§ **Task description**: Keep the images out and copy every entry below exactly.

§ **Supplied data**:
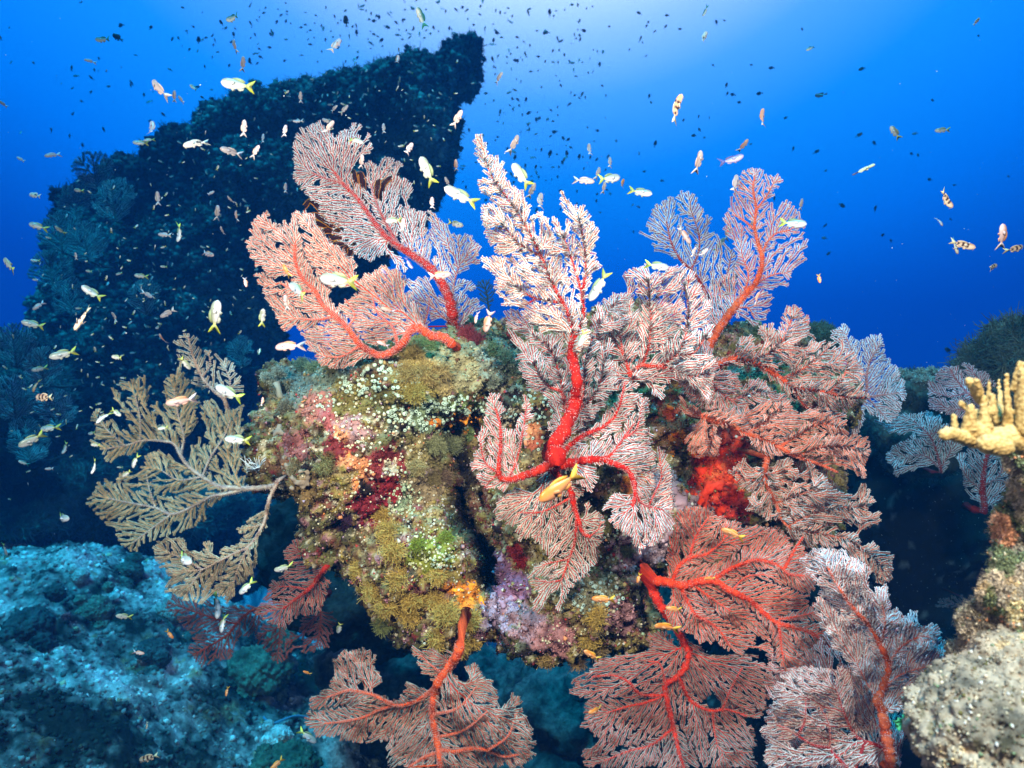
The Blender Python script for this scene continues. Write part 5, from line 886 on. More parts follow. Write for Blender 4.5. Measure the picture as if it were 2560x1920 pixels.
sea_fan('sea_fan', 'pale blue sea fan spread on the dark wall left of the finger coral',
    [k7([(1220,1060),(1350,1080),(1440,1010),(1520,990),(1620,1000),(1700,1060),(1760,1100),(1840,1200),(1760,1290),(1700,1380),(1650,1350),(1550,1350),(1450,1400),(1370,1420),(1330,1360),(1350,1220),(1460,1180),(1520,1120),(1400,1140),(1300,1110)])],
    [(k7([(1680,1390),(1650,1260),(1600,1150),(1500,1060)]), 4, 1.5), (k7([(1660,1350),(1560,1280),(1420,1300)]), 3, 1.2), (k7([(1600,1150),(1700,1120)]), 2, 1.2), (k7([(1670,1370),(1740,1260)]), 2.5, 1.2)],
    1.95, amp=0.09, pol=(0.5, 0.68, 0.75), br=(0.25, 0.03, 0.04), seed=35, sp=7.3, fringe=3.4, root=0.08)
sea_fan('sea_fan', 'lilac-blue sea fan standing on the far wall directly behind the finger coral',
    [k7([(1590,820),(1640,740),(1700,700),(1760,690),(1830,740),(1790,670),(1880,690),(2000,760),(2060,860),(1960,960),(1900,1000),(1800,1060),(1700,1030),(1600,980)])],
    [(k7([(2000,1040),(1950,940),(1850,880),(1780,800),(1740,730)]), 4, 1.5), (k7([(1850,880),(1740,900),(1650,880)]), 2.5, 1.2), (k7([(1950,940),(1940,840),(1880,740)]), 2.5, 1.2), (k7([(1980,1000),(1840,990),(1720,980)]), 2.5, 1.2)],
    1.9, amp=0.09, pol=(0.62, 0.66, 0.78), br=(0.36, 0.06, 0.08), seed=36, sp=7.1, fringe=3.4, root=0.08)
sea_fan('sea_fan', 'shadowy blue sea fan with a dark red stem beneath the finger coral',
    [k7([(1780,1280),(1900,1220),(2100,1280),(2130,1400),(2080,1560),(2040,1660),(1960,1600),(1830,1500)])],
    [(k7([(1960,1640),(1945,1480),(1960,1340),(1980,1260)]), 9, 5), (k7([(1950,1500),(1860,1440),(1810,1360)]), 2.5, 1.2), (k7([(1950,1480),(2040,1420),(2090,1340)]), 2.5, 1.2)],
    1.85, amp=0.09, pol=(0.36, 0.5, 0.58), br=(0.20,0.01,0.01), seed=37, sp=7.6, fringe=3.2, root=0.08)
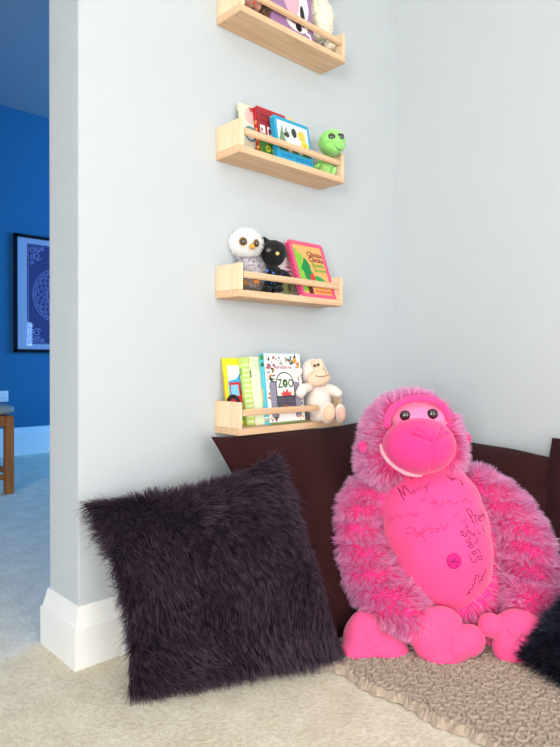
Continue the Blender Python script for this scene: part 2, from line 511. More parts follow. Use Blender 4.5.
def book(label, x, y, z, w, h, t, lean, cover, art=(), spine=(), roll=0, yaw=0, board=False, cat='book', cr=None):
    """x, y, z: front left bottom corner of the front cover. art: (kind, data, colour, layer)"""
    M = Matrix.Translation((x, y, z)) @ Matrix.Rotation(math.radians(yaw), 4, 'Z') @ Matrix.Rotation(math.radians(-lean), 4, 'X') @ Matrix.Rotation(math.radians(roll), 4, 'Y')
    b = thing('picture_book', label, cat, (0, 0, 0), M=M, group='picture books on the %s wall shelf' % {3: 'lowest', 2: 'third', 1: 'second', 0: 'topmost'}[int(np.argmin([abs(z-q_-.018) for q_ in SZ]))])
    mats = [cover]; mb = MB(); ct = .0016 if not board else .002
    def mid(m_):
        if m_ not in mats: mats.append(m_)
        return mats.index(m_)
    bev = .0005
    if cr:   # rounded corners
        def rr(y0, y1):
            pts = []
            for (cx, cz, a0) in ((w-cr, cr, -90), (w-cr, h-cr, 0), (cr, h-cr, 90), (cr, cr, 180)):
                for k in range(6): a = math.radians(a0+90*k/5); pts.append((cx+cr*math.cos(a), cz+cr*math.sin(a)))
            n = len(pts); V = [(p[0], y0, p[1]) for p in pts]+[(p[0], y1, p[1]) for p in pts]
            F = [list(range(n)), list(range(n, 2*n))[::-1]]+[[i, i+n, (i+1) % n+n, (i+1) % n] for i in range(n)]
            mb.add(V, F)
        rr(0, ct); rr(t-ct, t)
    else:
        mb.box((0, 0, 0), (w, ct, h), bev=bev); mb.box((0, t-ct, 0), (w, t, h), bev=bev)
    mb.box((0, ct*.5, cr or 0), (ct, t-ct*.5, h-(cr or 0)), bev=0)
    def flat(V2, F2, m_, layer, sp=False):
        o_ = .00022*layer
        if sp: V = [(-o_, u, v) for u, v in V2]; F2 = [f[::-1] for f in F2]
        else: V = [(u, -o_, v) for u, v in V2]
        mb.add(V, F2, mid(m_))
    for lst, sp in ((art, False), (spine, True)):
        for it in lst:
            k, data, col_, layer = it
            if k == 'p': flat(data, [list(range(len(data)))], col_, layer, sp)
            elif k == 't':
                s_, u, v, size, rot, sx = data
                TV, TF = text2d(s_, size); c_, n_ = math.cos(math.radians(rot)), math.sin(math.radians(rot))
                flat([(u+(a*sx*c_-bb*n_), v+(a*sx*n_+bb*c_)) for a, bb, _ in TV], TF, col_, layer, sp)
    mb.mk('cover', mats, b, local=True)
    g = .003 if not cr else .002
    MB().box((ct, ct, g), (w-g, t-ct, h-g)).mk('pages', mat('page_paper', srgb(240, 236, 224), .8, var=.05, vscale=300), b, local=True)
    return b


P = 'p'; T = 't'
W_ = ink(250, 248, 244); K_ = ink(30, 28, 32)
zs = SZ[3]+PTH+.001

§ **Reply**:
The Blender Python script for this scene continues. Write part 5, from line 886 on. More parts follow. Write for Blender 4.5. Measure the picture as if it were 2560x1920 pixels.
sea_fan('sea_fan', 'pale blue sea fan spread on the dark wall left of the finger coral',
    [k7([(1220,1060),(1350,1080),(1440,1010),(1520,990),(1620,1000),(1700,1060),(1760,1100),(1840,1200),(1760,1290),(1700,1380),(1650,1350),(1550,1350),(1450,1400),(1370,1420),(1330,1360),(1350,1220),(1460,1180),(1520,1120),(1400,1140),(1300,1110)])],
    [(k7([(1680,1390),(1650,1260),(1600,1150),(1500,1060)]), 4, 1.5), (k7([(1660,1350),(1560,1280),(1420,1300)]), 3, 1.2), (k7([(1600,1150),(1700,1120)]), 2, 1.2), (k7([(1670,1370),(1740,1260)]), 2.5, 1.2)],
    1.95, amp=0.09, pol=(0.5, 0.68, 0.75), br=(0.25, 0.03, 0.04), seed=35, sp=7.3, fringe=3.4, root=0.08)
sea_fan('sea_fan', 'lilac-blue sea fan standing on the far wall directly behind the finger coral',
    [k7([(1590,820),(1640,740),(1700,700),(1760,690),(1830,740),(1790,670),(1880,690),(2000,760),(2060,860),(1960,960),(1900,1000),(1800,1060),(1700,1030),(1600,980)])],
    [(k7([(2000,1040),(1950,940),(1850,880),(1780,800),(1740,730)]), 4, 1.5), (k7([(1850,880),(1740,900),(1650,880)]), 2.5, 1.2), (k7([(1950,940),(1940,840),(1880,740)]), 2.5, 1.2), (k7([(1980,1000),(1840,990),(1720,980)]), 2.5, 1.2)],
    1.9, amp=0.09, pol=(0.62, 0.66, 0.78), br=(0.36, 0.06, 0.08), seed=36, sp=7.1, fringe=3.4, root=0.08)
sea_fan('sea_fan', 'shadowy blue sea fan with a dark red stem beneath the finger coral',
    [k7([(1780,1280),(1900,1220),(2100,1280),(2130,1400),(2080,1560),(2040,1660),(1960,1600),(1830,1500)])],
    [(k7([(1960,1640),(1945,1480),(1960,1340),(1980,1260)]), 9, 5), (k7([(1950,1500),(1860,1440),(1810,1360)]), 2.5, 1.2), (k7([(1950,1480),(2040,1420),(2090,1340)]), 2.5, 1.2)],
    1.85, amp=0.09, pol=(0.36, 0.5, 0.58), br=(0.20,0.01,0.01), seed=37, sp=7.6, fringe=3.2, root=0.08)
Continue the Blender Python script for this scene: part 2, from line 511. More parts follow. Use Blender 4.5.
def book(label, x, y, z, w, h, t, lean, cover, art=(), spine=(), roll=0, yaw=0, board=False, cat='book', cr=None):
    """x, y, z: front left bottom corner of the front cover. art: (kind, data, colour, layer)"""
    M = Matrix.Translation((x, y, z)) @ Matrix.Rotation(math.radians(yaw), 4, 'Z') @ Matrix.Rotation(math.radians(-lean), 4, 'X') @ Matrix.Rotation(math.radians(roll), 4, 'Y')
    b = thing('picture_book', label, cat, (0, 0, 0), M=M, group='picture books on the %s wall shelf' % {3: 'lowest', 2: 'third', 1: 'second', 0: 'topmost'}[int(np.argmin([abs(z-q_-.018) for q_ in SZ]))])
    mats = [cover]; mb = MB(); ct = .0016 if not board else .002
    def mid(m_):
        if m_ not in mats: mats.append(m_)
        return mats.index(m_)
    bev = .0005
    if cr:   # rounded corners
        def rr(y0, y1):
            pts = []
            for (cx, cz, a0) in ((w-cr, cr, -90), (w-cr, h-cr, 0), (cr, h-cr, 90), (cr, cr, 180)):
                for k in range(6): a = math.radians(a0+90*k/5); pts.append((cx+cr*math.cos(a), cz+cr*math.sin(a)))
            n = len(pts); V = [(p[0], y0, p[1]) for p in pts]+[(p[0], y1, p[1]) for p in pts]
            F = [list(range(n)), list(range(n, 2*n))[::-1]]+[[i, i+n, (i+1) % n+n, (i+1) % n] for i in range(n)]
            mb.add(V, F)
        rr(0, ct); rr(t-ct, t)
    else:
        mb.box((0, 0, 0), (w, ct, h), bev=bev); mb.box((0, t-ct, 0), (w, t, h), bev=bev)
    mb.box((0, ct*.5, cr or 0), (ct, t-ct*.5, h-(cr or 0)), bev=0)
    def flat(V2, F2, m_, layer, sp=False):
        o_ = .00022*layer
        if sp: V = [(-o_, u, v) for u, v in V2]; F2 = [f[::-1] for f in F2]
        else: V = [(u, -o_, v) for u, v in V2]
        mb.add(V, F2, mid(m_))
    for lst, sp in ((art, False), (spine, True)):
        for it in lst:
            k, data, col_, layer = it
            if k == 'p': flat(data, [list(range(len(data)))], col_, layer, sp)
            elif k == 't':
                s_, u, v, size, rot, sx = data
                TV, TF = text2d(s_, size); c_, n_ = math.cos(math.radians(rot)), math.sin(math.radians(rot))
                flat([(u+(a*sx*c_-bb*n_), v+(a*sx*n_+bb*c_)) for a, bb, _ in TV], TF, col_, layer, sp)
    mb.mk('cover', mats, b, local=True)
    g = .003 if not cr else .002
    MB().box((ct, ct, g), (w-g, t-ct, h-g)).mk('pages', mat('page_paper', srgb(240, 236, 224), .8, var=.05, vscale=300), b, local=True)
    return b


P = 'p'; T = 't'
W_ = ink(250, 248, 244); K_ = ink(30, 28, 32)
zs = SZ[3]+PTH+.001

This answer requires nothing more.